The comparison with the Chinese & Russian achievements is clear
In terms of absolute cash budget size, the ESA has the second largest budget after NASA, with the Japanese JAXA having annual funds of $1.6 billion at its disposal taking the third place, followed by the ambitious Chinese Space Agency with around $1 billion and the Russian Space Agency which incurred a considerable boost in funding in 2006 with an annual federal budget of $800-900 million
How much of this comes from the UK? This turns out to be a surprisingly difficult question to find an answer to. The best I can comes from the ESA site
Where do ESA's funds come from?

ESA's mandatory activities (space science programmes and the general budget) are funded by a financial contribution from all the Agency's Member States, calculated in accordance with each country's gross national product. In addition, ESA conducts a number of optional programmes. Each Member State decides in which optional programme they wish to participate and the amount they wish to contribute.

How big is ESA's budget?

ESA's budget for 2006 is an estimated E2904 million. The agency operates on the basis of geographical return, i.e. it invests in each Member State, through industrial contracts for space programmes, an amount more or less equivalent to each country's contribution.

How much does each European spend on ESA?

European per capita investment in space is very little. On average, every citizen of an ESA Member State pays, in taxes for expenditure on space, about the same as the price of a cinema ticket. In the United States, investment in civilian space activities is almost four times as much.

On this basis we are talking about someyhing like £350 million ($600M or E450). This seems to be somewhat contradicted by the Wikipedia article which says "In 2005, the three largest contributors, together funding two thirds of ESA's budget, are France (29.3%), Germany (22.7%) and Italy (14.2%)" since our GNP is almost exactly the same as that of France & larger than Italy's but I shall take that figure.

The question is could we do better with this money & the answer is unquestionably. The UK alone is 3/4 the size of the Russian & half that of the Chinese. Furthermore, since cutting edge space stuff is high tech & we are undoubtedly technologically ahead of China & probably of Russia we should theoretically be able to match them, at least.

Assuming, hopefully, that a $10 billion (£6 billion) X-Prize would get us to the Moon in 10 years Britain could pay for it from our ESA share +60% (including interest).

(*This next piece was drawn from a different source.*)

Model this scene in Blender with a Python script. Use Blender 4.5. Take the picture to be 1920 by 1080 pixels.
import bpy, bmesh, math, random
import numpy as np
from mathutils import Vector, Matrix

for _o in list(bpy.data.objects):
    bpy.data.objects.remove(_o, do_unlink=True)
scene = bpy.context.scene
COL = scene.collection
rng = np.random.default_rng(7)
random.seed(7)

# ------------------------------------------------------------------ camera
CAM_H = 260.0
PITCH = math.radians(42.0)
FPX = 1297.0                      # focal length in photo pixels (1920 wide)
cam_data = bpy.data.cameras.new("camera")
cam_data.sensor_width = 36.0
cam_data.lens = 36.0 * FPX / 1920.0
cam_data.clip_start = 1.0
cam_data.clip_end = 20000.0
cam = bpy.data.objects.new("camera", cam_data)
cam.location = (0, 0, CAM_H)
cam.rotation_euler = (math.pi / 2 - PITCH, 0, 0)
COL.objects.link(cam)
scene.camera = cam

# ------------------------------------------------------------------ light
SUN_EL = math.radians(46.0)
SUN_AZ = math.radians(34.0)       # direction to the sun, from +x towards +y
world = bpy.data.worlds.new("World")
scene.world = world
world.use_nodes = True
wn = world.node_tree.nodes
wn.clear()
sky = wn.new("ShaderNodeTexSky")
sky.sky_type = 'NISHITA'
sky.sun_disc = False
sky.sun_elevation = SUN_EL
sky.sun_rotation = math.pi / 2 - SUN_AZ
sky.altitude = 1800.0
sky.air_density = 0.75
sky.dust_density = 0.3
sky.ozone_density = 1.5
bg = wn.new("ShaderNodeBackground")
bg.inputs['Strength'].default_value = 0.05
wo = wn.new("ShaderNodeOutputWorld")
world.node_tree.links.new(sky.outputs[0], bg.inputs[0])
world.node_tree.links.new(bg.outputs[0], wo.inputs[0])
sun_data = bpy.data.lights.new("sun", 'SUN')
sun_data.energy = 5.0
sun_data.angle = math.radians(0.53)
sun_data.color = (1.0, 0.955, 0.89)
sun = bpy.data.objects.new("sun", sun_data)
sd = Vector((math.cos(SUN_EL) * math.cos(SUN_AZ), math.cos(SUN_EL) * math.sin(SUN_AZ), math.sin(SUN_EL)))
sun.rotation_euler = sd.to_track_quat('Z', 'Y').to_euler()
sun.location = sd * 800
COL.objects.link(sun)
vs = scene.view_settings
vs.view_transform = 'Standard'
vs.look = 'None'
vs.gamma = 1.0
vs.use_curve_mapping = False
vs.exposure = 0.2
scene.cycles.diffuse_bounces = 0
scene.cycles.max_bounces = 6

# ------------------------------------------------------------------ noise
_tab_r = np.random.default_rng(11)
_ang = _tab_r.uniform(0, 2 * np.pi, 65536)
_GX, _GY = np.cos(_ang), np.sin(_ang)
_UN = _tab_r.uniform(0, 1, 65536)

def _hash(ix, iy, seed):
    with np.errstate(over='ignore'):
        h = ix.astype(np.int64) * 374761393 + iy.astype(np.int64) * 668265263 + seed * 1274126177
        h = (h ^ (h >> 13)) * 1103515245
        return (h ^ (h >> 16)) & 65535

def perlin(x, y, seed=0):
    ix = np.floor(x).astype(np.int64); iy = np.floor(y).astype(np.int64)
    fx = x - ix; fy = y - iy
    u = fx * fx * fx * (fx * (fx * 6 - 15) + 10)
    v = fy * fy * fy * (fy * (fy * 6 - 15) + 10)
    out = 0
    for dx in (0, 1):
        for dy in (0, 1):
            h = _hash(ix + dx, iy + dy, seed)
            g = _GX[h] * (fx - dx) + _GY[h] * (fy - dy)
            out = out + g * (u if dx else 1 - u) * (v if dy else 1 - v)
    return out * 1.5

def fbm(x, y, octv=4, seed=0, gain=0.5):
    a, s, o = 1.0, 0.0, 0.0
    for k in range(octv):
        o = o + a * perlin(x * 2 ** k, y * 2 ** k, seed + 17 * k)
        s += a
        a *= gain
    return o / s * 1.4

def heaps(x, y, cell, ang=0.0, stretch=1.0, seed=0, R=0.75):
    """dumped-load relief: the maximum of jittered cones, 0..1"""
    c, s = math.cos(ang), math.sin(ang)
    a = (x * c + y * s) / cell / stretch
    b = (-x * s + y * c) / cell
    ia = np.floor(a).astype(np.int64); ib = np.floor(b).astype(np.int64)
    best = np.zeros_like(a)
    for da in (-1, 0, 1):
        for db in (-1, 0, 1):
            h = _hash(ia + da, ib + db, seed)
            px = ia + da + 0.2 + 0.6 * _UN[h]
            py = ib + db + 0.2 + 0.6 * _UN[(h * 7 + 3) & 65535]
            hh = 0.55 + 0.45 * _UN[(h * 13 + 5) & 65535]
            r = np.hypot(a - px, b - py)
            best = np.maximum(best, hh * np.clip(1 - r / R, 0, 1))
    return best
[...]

Of course if it took longer it would cost less (if nobody gets there we have saved the lot obviously). The alternative is that 10 years from now we will still be a minor partner in ESA, an organisation still sitting on a launch pad hopeing someday to be able to a man into space, while being bypassed by the US, China, Russia, Japan India & Singapore.

And on a smaller scale
In 2001 the Scot Lib Dems asked around constituencies for a "blue skies" idea that would make an innovative conference debate without committing themselves to anything expensive & I suggested they offer a £20 million X-Prize amortised over 49 years for the first Scottish vehicle to soft land on an asteroid. Part of the point of such a prize is that it costs nothing if it doesn't work & in either case is likely to get satelite manufacturers considering setting up here.

Naturally they weren't interested.

Comments:
A Scotsman article has said in passing that our contribution to ESA is £129 million but no background is given.